IHU On-Line - Nesse período, no Brasil, foi o ano da criação do AI-5. Estávamos em plena Ditadura Militar. Foi o ano que o cantor e compositor Geraldo Vandré lançou a música “Pra não dizer que não falei das flores”, considerada o hino da contestação à ditadura. Quanto às manifestações no Brasil, os estudantes e operários também estavam nas ruas em protesto à repressão?
Juremir Machado da Silva
– Existe esse paradoxo extremamente interessante. No Brasil, 1968 foi, ao mesmo tempo, um ano que teve algum tipo de repercussão do que está acontecendo no mundo em termos de demanda de liberdade. Houve fechamento político com o AI-5. Mas 1968 foi muito mais subterrâneo. O maior impacto não foi uma organização política, mas o uso da minissaia, do cabelo comprido, de um novo tipo de linguagem, elementos trazidos pelos hippies.  1968, no fundo, é um um conjunto de coisas. É uma nova maneira de pensar e de encarar a vida. Então, claro que, ao longo dos anos 1970, apesar de o Brasil estar em uma ditadura militar, esse efeito do manifesto ajudou a corroer esse regime, porque os jovens deram a sua contribuição, imbuídos desses novos ideais que continuaram entrando no Brasil, apesar da repressão.

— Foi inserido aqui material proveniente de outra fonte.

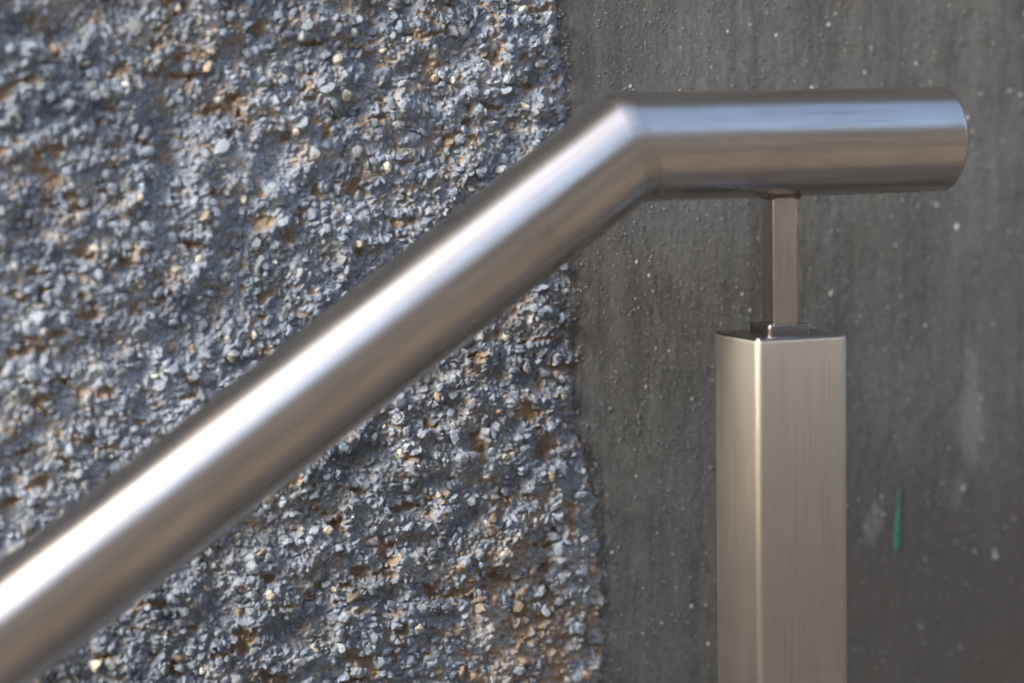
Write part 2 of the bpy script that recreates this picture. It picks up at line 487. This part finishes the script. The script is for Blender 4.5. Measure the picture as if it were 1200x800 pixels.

Aos poucos, esse jovens propuseram e desejaram outras coisas. Eles não queriam mais ser apenas os jovens que se preparam para o trabalho, para o casamento e para o respeito aos mais velhos, por exemplo. Uma série de outros valores corroeram e contribuíram para clamar por maior liberdade. No final dos anos 1960, no Brasil, houve a ditadura, mas também movimentos que estão no espírito de 1968, como a tropicália.  Parece que essas duas coisas caminharam lado a lado, se enfrentaram. Uma sufocou a outra durante algum tempo, mas finalmente quem venceu foi o espírito de 1968.